With the food truck, they attended several locations, including a pure food festival and the Hightech Campus in Eindhoven. The food truck was not simply a converted bus but a genuine botanical greenhouse on wheels. That caught the eye, and the entrepreneurs instantly attracted attention. And that was important: the story behind their food needed to be told.

The story of healthy and pure eating landed more slowly than expected. People thought it was too healthy or were afraid that the food would be flavorless. Apart from internationals and a group of employees who stopped by the food truck at Hightech Campus time and again, PHOOD's vision did not initially land as well as hoped.

‘‘We want to lower that barrier, so that good and healthy food becomes affordable and appealing to everyone.’’
Tim Elfring | PHOOD

The plan

What's next? Sabine and Tim met entrepreneur Jos Hakkenes of the Duurzame Kost Foundation. He ran an aquaponics farm from 't Veem at Strijp-S. They collaborated with him back when they were still driving around in their food truck. The interesting thing about aquaponics, the two agreed, is that in the city, where there is little arable land, you can still easily grow a lot of vegetables. Aquaponic vegetables also happen to be extra nutritious. When Tim and Sabine were able to take over Jos' aquaponics farm, they hatched a plan. There needed to be a place where they could both grow vegetables and serve them. Using their contacts, they ended up at the former Campina factory grounds, now De Caai. There was an immediate connection with urban developer BPD Bouwfonds Gebiedsontwikkeling. Even though the area was still under development, BPD Bouwfonds Gebiedsontwikkeling was looking for partners who could give De Caai the boost that the developer had in mind. BPD Bouwfonds Gebiedsontwikkeling wants to build a community where people live, work, create and recreate, especially with room for innovations in food and health.

De Caai Geva

The execution

In the meantime, PHOOD farm and restaurant helped shape the identity of the new De Caai area. Not only because of their innovative method of growing and serving (PHOOD is the world's first aquaponic restaurant) but also because they actively involve the community around the former Campina factory in their venture. In fact, the aquaponic farm is partly run by local residents. In exchange for their contribution, they receive a monthly 50 percent discount on produce for their own use.

The fact that gardening has a healing effect is not a benefit PHOOD's founders leave untapped. People with a distance from the labor market (due to burnout or autism, for example) also work on the farm.
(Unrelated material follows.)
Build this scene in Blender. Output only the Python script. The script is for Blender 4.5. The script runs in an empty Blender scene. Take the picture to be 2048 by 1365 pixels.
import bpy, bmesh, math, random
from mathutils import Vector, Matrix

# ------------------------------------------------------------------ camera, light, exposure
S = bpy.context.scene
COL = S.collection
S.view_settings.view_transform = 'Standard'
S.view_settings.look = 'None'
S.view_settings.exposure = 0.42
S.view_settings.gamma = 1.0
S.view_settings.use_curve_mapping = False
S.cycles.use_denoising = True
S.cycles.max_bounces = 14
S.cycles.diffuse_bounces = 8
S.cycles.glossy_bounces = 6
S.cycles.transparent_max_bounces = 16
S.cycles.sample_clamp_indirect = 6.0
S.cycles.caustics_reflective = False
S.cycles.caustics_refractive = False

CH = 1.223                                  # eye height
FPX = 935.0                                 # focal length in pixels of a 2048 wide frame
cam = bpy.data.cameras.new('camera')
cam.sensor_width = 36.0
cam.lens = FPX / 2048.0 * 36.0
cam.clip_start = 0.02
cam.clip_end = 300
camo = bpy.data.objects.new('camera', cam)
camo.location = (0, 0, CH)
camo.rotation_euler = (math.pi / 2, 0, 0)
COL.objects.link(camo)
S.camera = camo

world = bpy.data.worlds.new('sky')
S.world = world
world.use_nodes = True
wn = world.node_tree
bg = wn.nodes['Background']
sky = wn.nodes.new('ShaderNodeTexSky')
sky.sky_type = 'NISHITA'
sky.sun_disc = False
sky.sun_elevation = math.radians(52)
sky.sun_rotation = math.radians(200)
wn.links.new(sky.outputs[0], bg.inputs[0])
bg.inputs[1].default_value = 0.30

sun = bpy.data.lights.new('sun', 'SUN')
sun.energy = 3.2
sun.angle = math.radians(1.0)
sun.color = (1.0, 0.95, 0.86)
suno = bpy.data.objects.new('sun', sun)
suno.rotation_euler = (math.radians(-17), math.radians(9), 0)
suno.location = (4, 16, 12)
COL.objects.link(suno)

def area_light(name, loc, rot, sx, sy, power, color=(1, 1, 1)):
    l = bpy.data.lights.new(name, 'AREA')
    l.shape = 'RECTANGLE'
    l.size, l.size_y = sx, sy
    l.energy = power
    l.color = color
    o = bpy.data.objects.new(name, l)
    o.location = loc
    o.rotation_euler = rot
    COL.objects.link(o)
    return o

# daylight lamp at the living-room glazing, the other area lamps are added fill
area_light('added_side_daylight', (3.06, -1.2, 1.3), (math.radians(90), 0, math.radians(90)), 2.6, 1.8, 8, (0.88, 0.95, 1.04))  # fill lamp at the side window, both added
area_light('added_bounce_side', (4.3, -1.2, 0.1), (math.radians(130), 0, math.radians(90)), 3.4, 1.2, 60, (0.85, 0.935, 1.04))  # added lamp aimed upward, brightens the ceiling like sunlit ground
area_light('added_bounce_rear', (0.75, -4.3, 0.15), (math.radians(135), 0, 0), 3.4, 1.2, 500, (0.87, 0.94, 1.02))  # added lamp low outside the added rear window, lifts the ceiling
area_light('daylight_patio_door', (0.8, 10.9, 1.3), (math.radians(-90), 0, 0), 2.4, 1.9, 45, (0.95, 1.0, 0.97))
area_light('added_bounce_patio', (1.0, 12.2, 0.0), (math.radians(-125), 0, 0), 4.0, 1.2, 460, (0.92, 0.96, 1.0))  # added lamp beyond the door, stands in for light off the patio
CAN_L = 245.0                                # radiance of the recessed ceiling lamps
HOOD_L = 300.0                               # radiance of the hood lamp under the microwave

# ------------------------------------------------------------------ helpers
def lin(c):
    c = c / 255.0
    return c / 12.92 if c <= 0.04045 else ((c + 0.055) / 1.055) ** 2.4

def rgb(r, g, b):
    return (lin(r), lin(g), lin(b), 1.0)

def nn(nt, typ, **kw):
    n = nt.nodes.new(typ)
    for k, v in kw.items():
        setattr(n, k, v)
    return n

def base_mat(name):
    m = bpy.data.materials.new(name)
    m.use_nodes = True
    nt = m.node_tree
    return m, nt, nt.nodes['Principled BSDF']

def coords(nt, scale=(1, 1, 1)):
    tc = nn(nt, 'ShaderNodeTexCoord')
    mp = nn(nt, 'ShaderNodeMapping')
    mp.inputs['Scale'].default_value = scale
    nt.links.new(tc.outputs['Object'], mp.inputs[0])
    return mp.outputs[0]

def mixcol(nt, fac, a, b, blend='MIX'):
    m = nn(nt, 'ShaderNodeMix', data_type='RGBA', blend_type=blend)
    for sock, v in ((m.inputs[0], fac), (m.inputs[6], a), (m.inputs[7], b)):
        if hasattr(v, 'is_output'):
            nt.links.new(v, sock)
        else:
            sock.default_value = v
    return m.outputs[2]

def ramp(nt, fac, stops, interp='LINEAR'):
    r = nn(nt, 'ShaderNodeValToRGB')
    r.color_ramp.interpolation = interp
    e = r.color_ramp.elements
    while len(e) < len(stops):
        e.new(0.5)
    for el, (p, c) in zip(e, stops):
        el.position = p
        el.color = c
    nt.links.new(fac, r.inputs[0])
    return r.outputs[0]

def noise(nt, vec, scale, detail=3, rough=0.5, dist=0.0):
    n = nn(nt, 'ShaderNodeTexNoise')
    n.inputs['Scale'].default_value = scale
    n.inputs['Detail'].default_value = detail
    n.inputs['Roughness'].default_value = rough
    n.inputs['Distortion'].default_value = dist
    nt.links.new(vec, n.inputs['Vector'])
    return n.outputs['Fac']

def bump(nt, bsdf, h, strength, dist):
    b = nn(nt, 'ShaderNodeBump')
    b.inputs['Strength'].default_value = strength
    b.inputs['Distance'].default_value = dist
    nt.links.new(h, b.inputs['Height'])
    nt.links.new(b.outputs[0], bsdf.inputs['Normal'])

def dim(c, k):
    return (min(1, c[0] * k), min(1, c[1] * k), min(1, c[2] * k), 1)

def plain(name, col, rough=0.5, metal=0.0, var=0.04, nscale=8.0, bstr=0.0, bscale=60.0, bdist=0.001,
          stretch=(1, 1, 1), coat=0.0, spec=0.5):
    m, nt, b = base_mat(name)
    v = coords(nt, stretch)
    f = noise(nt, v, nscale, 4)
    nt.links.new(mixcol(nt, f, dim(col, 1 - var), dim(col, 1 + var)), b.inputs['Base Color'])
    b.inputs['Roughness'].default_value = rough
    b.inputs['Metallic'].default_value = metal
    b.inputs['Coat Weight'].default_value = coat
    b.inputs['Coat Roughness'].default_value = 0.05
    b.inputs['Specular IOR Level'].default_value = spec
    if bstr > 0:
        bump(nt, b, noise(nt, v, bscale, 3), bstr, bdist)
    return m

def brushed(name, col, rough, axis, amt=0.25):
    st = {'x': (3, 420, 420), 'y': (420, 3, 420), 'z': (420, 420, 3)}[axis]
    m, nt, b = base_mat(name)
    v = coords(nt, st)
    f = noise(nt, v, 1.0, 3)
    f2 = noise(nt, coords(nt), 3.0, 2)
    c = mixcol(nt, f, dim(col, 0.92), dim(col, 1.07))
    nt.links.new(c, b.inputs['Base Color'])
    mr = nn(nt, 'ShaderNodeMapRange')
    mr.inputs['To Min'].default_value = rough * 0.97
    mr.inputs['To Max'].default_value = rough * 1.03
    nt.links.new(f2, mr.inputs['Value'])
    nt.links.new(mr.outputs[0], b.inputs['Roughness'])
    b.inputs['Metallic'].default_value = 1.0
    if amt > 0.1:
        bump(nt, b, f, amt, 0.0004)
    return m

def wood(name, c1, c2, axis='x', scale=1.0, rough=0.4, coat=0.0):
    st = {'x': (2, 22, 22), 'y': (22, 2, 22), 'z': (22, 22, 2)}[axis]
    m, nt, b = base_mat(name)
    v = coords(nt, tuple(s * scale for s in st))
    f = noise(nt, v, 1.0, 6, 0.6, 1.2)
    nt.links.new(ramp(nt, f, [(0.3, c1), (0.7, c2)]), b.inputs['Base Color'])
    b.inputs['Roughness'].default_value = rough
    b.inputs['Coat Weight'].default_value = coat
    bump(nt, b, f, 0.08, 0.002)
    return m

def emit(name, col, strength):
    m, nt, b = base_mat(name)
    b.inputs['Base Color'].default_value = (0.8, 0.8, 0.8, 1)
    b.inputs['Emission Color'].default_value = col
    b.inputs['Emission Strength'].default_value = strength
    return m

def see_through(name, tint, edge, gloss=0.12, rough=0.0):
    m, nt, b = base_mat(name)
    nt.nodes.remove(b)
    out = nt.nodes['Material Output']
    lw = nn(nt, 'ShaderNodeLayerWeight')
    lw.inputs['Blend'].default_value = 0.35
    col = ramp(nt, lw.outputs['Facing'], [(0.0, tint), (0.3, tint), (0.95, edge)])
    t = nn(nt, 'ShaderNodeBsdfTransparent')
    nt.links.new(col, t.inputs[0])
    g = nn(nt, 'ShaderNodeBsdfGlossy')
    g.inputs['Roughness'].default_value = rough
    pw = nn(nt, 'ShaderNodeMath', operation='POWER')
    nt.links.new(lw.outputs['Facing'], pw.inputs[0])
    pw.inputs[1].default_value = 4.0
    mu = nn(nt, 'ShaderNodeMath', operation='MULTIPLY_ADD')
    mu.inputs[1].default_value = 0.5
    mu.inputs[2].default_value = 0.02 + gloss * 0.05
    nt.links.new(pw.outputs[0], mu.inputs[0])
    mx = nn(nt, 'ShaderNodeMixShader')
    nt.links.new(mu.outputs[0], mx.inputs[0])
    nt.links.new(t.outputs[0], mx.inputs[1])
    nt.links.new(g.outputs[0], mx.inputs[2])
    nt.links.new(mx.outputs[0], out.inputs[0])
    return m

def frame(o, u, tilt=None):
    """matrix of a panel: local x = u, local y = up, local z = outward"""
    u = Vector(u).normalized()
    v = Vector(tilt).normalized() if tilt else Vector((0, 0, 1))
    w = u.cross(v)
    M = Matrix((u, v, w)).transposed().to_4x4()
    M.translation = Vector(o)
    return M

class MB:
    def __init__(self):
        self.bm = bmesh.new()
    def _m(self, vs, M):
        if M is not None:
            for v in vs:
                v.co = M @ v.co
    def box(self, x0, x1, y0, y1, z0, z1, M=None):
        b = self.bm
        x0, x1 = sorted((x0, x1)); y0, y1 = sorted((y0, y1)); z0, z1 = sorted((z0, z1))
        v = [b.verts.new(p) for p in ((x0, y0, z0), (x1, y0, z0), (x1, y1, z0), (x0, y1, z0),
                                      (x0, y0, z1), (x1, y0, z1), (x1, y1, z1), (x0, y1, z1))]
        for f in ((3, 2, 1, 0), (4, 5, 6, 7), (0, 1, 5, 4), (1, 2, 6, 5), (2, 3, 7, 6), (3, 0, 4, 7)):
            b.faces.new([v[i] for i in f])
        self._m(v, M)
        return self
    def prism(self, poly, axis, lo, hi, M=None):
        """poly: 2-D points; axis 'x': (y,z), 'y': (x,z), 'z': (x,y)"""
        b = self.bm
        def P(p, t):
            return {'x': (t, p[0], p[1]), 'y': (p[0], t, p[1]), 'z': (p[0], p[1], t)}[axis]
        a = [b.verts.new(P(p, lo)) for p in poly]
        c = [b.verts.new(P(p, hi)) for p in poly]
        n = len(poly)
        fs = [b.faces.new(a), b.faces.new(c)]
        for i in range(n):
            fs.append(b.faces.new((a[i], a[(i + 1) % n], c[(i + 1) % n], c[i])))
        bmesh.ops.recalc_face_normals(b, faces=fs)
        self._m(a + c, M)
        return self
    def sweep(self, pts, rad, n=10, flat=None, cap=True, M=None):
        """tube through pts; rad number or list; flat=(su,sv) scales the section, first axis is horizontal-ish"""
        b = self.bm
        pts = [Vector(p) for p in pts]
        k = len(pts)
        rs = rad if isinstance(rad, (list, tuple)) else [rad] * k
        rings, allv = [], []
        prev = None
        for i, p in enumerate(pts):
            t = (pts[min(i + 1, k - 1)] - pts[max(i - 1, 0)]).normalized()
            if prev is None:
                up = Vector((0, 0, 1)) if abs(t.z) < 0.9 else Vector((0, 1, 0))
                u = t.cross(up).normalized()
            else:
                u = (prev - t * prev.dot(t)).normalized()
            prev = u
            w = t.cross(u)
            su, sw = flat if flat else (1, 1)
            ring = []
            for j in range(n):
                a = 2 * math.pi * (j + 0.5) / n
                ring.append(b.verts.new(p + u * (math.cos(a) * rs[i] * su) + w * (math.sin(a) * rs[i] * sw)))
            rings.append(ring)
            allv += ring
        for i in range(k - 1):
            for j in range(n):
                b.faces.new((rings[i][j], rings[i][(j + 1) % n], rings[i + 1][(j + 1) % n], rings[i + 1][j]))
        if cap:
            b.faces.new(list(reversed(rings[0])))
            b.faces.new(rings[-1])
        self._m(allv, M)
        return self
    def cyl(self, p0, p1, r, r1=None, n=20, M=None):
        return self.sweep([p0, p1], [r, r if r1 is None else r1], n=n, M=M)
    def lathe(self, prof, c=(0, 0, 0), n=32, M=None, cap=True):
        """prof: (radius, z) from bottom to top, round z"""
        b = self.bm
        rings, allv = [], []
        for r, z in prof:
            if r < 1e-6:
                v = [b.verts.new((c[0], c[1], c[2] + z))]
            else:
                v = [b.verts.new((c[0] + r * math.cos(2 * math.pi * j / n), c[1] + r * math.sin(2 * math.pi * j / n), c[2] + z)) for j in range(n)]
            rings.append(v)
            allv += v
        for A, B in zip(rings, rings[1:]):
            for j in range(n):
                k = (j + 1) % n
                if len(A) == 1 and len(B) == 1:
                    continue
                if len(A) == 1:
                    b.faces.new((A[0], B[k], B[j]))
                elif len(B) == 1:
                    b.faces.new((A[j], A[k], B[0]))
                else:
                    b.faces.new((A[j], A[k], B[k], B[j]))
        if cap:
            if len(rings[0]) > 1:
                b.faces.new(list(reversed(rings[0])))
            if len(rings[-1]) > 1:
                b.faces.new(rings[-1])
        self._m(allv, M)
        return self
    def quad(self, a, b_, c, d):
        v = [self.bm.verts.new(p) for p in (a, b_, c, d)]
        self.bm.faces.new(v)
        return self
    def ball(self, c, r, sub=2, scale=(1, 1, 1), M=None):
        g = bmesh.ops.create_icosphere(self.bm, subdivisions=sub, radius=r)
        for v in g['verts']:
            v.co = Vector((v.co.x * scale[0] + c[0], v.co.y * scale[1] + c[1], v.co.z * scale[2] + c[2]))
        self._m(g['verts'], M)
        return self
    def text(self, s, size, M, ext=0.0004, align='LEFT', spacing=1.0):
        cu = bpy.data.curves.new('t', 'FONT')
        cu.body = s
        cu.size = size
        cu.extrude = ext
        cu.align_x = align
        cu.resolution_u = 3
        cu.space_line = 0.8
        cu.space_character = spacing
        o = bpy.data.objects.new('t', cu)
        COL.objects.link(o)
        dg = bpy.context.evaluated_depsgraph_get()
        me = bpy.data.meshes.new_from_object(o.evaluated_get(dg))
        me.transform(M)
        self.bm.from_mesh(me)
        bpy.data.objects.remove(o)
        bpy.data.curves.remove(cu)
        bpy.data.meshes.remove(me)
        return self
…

In addition, the entrepreneurs are growing oyster mushrooms on coffee grounds from downtown establishments, there is an indoor farm around the aquaponic farm that farms on soil, and there is a small-scale permaculture farm in an adjacent neighborhood, which also involves local residents. They use the vegetables and herbs produced by PHOOD in their own restaurant. They also sell to other restaurants and organic stores. All in all, PHOOD, together with local residents, entrepreneurs, and BPD Bouwfonds Gebiedsontwikkeling, is making sure that De Caai is already coming to life. All the while, the first residents have yet to settle in the area.